British Military Liaison to Greek Military Headquarters

  • Colonel Guy Salisbury-Jones – Chief of staff for operations

  • Lieutenant Colonel Peter Smith-Dorrien - Salisbury 2/IC

  • Michael Forrester - who distinguish himself in Crete as the leader of the irregulars in the battle against German paratroopers worked for Salisbury-Jones.

  • Charles Mott-Radclyffe – a diplomat turned soldier

  • Lieutenant Colonel A. R. Barter – leader of a British liaison team attached to the staff of General Tsolakoglou commanding the Western Macedonian Army. Barter spoke Greek and acted as the interpreter for a meeting between General Savige, commander of the 17th Brigade and General Tsolakoglou

MI (R) Military Intelligence (Research)
[Secret service] later was merged into SOE

  • Peter Fleming – traveller and writer brother of writer Ian Fleming was a reserve officer in the Grenadier Guards and head of the Yak Mission due for Yugoslavia but ended up in Greece training Greek resistance group and help with sabotage.

  • George Young - a sapper officer in Royal Engineers move to Roumania to blow up the Ploesti oilfields. [took part in a in a rearguard action in Crete]

  • John Pendlebury – archaeologist and one time curator of Knossos at Heraklion was sent to Greece under the guise of Vice-Consul. After the Italian invasion reverted to his cavalry captain’s uniform.

SOE or Special Operations Executive: [Secret Service]

  • George Pollock – head of SOE in Cairo

  • Monty Woodhouse – A classics scholar who spoke modern Greek was only 24 when he went to Greece in 1941 as part of the British Military Mission. During the occupation of Greece he worked for the Special Operations Executive or S.O.E. and spent the winter of 1941-42 helping allied soldiers hiding in Crete to escape. In 1942 he was working with Greek resistance fighters on the mainland hindering German supply lines to Egypt. By 1943 at the age of 26 he became a Colonel commanding the Allied military mission to the Greek resistance.

  • Nicholas Hammond – Another classics scholar who spoke modern Greek and Albania was also recruited to S.O.E. Born in 1907, he was ten years older than most of his contemporaries sent to Greece.
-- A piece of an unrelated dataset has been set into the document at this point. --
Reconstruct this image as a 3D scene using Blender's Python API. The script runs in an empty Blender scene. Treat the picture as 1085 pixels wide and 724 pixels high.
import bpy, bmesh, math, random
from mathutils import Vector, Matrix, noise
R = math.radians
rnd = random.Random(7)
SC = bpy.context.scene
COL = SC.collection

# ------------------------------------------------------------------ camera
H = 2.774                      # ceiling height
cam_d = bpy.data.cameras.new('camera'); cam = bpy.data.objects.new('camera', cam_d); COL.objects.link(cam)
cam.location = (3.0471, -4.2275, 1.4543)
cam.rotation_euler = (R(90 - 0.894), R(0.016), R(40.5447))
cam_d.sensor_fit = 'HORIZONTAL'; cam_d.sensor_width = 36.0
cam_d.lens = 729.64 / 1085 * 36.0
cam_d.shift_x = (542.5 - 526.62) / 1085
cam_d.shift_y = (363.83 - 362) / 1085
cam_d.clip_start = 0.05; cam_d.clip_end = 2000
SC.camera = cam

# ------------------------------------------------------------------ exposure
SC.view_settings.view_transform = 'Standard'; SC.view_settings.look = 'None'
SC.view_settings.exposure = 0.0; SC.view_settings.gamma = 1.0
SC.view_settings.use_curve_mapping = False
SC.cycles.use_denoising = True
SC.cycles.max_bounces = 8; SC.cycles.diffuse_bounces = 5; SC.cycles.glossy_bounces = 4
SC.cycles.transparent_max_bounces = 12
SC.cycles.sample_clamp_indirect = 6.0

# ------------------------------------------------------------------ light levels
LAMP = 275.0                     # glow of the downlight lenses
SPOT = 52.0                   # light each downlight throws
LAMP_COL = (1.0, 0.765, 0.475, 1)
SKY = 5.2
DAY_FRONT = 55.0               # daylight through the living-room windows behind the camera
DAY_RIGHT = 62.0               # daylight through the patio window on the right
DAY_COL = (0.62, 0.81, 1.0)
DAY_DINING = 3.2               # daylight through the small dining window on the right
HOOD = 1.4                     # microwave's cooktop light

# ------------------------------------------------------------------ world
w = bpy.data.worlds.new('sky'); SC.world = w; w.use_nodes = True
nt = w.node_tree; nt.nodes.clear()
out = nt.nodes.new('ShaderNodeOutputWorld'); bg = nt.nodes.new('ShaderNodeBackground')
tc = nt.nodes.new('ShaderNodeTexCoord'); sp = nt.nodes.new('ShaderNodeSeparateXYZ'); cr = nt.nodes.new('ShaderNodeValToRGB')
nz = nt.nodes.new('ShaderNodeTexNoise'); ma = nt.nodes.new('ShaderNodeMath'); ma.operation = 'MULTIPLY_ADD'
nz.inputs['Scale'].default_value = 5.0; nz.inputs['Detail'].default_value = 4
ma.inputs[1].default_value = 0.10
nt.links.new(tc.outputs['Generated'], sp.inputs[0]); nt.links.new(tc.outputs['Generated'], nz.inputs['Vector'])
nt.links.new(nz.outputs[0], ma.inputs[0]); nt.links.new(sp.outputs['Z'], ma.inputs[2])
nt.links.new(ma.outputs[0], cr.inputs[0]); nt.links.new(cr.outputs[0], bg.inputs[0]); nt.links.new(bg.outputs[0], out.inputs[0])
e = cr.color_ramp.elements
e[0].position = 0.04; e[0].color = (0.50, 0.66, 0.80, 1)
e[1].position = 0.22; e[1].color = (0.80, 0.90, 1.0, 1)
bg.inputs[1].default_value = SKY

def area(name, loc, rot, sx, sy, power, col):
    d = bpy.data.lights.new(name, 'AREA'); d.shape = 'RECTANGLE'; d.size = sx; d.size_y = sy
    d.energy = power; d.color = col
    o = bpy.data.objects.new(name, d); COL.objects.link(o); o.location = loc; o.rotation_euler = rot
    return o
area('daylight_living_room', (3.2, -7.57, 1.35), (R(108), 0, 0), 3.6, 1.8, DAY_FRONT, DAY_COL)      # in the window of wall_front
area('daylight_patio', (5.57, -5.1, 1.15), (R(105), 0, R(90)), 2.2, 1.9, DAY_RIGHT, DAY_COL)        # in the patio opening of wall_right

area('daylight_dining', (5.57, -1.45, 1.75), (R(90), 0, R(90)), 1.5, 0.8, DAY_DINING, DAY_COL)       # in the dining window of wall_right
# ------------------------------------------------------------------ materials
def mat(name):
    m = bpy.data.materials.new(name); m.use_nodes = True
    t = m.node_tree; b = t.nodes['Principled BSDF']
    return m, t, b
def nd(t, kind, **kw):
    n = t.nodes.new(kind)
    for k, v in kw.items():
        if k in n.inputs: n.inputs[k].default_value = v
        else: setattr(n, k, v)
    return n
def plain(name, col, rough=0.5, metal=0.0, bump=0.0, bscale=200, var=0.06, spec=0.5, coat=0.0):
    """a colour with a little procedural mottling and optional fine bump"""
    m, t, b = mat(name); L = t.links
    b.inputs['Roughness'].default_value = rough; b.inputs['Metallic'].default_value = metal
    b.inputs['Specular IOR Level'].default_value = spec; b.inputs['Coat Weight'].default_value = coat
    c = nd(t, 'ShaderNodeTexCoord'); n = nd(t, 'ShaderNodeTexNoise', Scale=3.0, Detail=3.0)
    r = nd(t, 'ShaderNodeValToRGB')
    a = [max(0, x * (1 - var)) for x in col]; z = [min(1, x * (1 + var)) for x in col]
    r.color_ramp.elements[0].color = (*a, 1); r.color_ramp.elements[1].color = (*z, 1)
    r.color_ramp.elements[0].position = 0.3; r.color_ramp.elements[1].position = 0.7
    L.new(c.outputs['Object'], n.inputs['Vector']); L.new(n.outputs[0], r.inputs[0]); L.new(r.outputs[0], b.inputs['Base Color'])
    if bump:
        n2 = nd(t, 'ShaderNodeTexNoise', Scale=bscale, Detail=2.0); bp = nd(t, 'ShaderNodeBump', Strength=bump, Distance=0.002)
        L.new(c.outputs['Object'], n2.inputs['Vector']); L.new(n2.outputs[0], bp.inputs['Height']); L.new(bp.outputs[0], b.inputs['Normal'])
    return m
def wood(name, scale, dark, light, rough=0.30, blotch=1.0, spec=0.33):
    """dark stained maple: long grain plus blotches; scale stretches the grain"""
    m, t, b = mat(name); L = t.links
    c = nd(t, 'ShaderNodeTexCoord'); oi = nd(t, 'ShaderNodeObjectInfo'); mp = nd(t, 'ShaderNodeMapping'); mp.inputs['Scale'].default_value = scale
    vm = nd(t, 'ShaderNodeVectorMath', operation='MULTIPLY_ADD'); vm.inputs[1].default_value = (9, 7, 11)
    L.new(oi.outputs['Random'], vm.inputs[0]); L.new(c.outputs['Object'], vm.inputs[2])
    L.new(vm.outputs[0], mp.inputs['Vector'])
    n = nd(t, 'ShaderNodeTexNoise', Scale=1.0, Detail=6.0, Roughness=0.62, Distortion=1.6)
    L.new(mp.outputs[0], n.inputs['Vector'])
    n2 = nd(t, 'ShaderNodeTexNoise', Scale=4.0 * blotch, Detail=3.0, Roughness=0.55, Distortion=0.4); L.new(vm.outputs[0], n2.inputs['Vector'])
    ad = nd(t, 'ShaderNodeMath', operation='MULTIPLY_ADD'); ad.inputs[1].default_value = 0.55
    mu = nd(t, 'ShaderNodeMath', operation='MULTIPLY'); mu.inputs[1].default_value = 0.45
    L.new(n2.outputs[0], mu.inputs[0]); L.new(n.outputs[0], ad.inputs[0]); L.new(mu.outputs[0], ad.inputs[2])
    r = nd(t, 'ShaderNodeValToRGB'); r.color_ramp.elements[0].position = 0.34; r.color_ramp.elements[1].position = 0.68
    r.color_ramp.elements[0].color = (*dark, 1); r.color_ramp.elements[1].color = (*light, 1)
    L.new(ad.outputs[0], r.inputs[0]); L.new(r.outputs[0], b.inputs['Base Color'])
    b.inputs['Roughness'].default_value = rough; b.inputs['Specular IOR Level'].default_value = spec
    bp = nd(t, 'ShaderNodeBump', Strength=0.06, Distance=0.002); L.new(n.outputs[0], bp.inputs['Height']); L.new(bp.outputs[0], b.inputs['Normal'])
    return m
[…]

He taught sabotage techniques to Greek communists blowing up the Gorgopotamos railway viaduct in November 1942. In 1943 disguised as a Vlach shepherd he conducted clandestine activities in Thessaly.

  • Patrick Leigh Fermor – attached himself t a Greek cavalry regiment during the Venizelist revolution in 1935 and later assisted the Cretan resistance.

  • Bill Barbrook

  • Ian Pirie – formerly of Section D – had a girl friend Nicki Demertzi, the devastating blonde at the Argentina night-club in Athens.

RAF Intelligence Staff

  • Wing Commander Viscount Forbes – head of RAF Intelligence formerly Air Attache in the Bucharest Legation

  • David Hunt – arrived in Athens in November 1940 – as staff captain intelligence he processed intercepts, both Ultra and the lower-grade but more immediate material.

  • Geoffrey Household – field security officer

  • Captain Bill Makower – British intelligence officer - Commander of the British 101 Wireless Section in the mosque at Elassona in northern Greece.